Last Thursday morning I opened my New York Times and choked on my coffee.  Once again Missouri was in the national news and not in a good way.  The lead editorial was a scathing critique of the Missouri legislature’s override of Governor Nixon’s veto of the change to the conceal-carry law.

Missouri has a bad enough reputation for lawlessness and weirdness.  We dominated the headlines in 2014 with the Ferguson nightmare.  In 2015 we got a moment of positive coverage when the Royals won the World Series and 800,000 people showed up for the parade.  But just a week later the controversy that had been festering at MU blew up and the national headlines were about hunger strikes and football team boycotts and presidential resignations.

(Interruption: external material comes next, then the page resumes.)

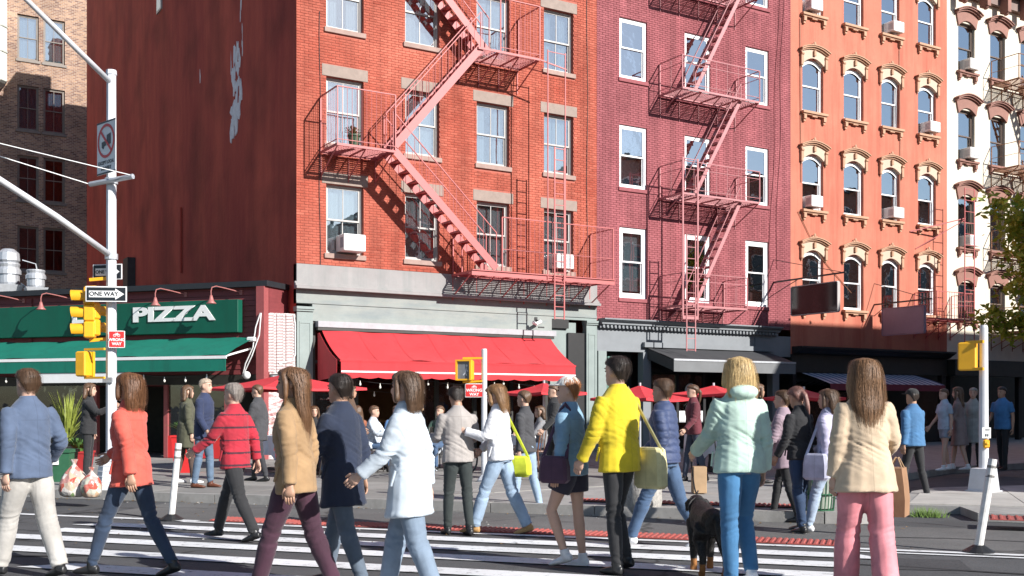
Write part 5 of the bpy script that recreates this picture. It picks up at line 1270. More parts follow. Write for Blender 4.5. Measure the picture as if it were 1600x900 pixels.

And now this.  Guns, guns, and more guns.  And it’s not just the legislature.  Eric Greitens showing us he can shoot an automatic weapon.  Jason Kander showing us he can field-strip an automatic weapon -- in the dark.  Chris Koster being the first Democratic candidate for governor to get a National Rifle Association endorsement.  Roy Blunt boasting his NRA creds.  Why, it’s enough to make your trigger finger itch.  Or to ask the New York Times to be sure that the next time they write about us to have the headline read: “Missouri in the Crosshairs.”

Perhaps all of this would be different if we were still a bellwether state.  If we were still the state that had voted for the winning presidential candidate more than any of the others, a distinction we held until 2008, maybe we would soberly accept our responsibility and behave ourselves politically.  After all, the nation turned its lonely eyes to Missouri, not Joe DiMaggio, for guidance on how to vote for 100 years.

From 1904 through 2004, with the exception of 1956, Missouri voted for the winner.  And in 1956, Dwight Eisenhower lost by less than 4000 votes, just as in 2008, Barack Obama lost by less than 4000 votes.  So close. 

Currently polls show Trump ahead in Missouri by about as much as Clinton is ahead in New Jersey, a solidly blue state.  But Trump’s lead does not feel safe to me.  In fact I don’t know how helpful polls are right now.  They reflect a slice of time and there are still eight weeks to go, plenty of time for there to be more of the unprecedented craziness that we now expect in this campaign.

The upcoming presidential debate looms disproportionately large in its potential impact.  I’m counting on the debate to give us its full measure of Missouri-style weirdness.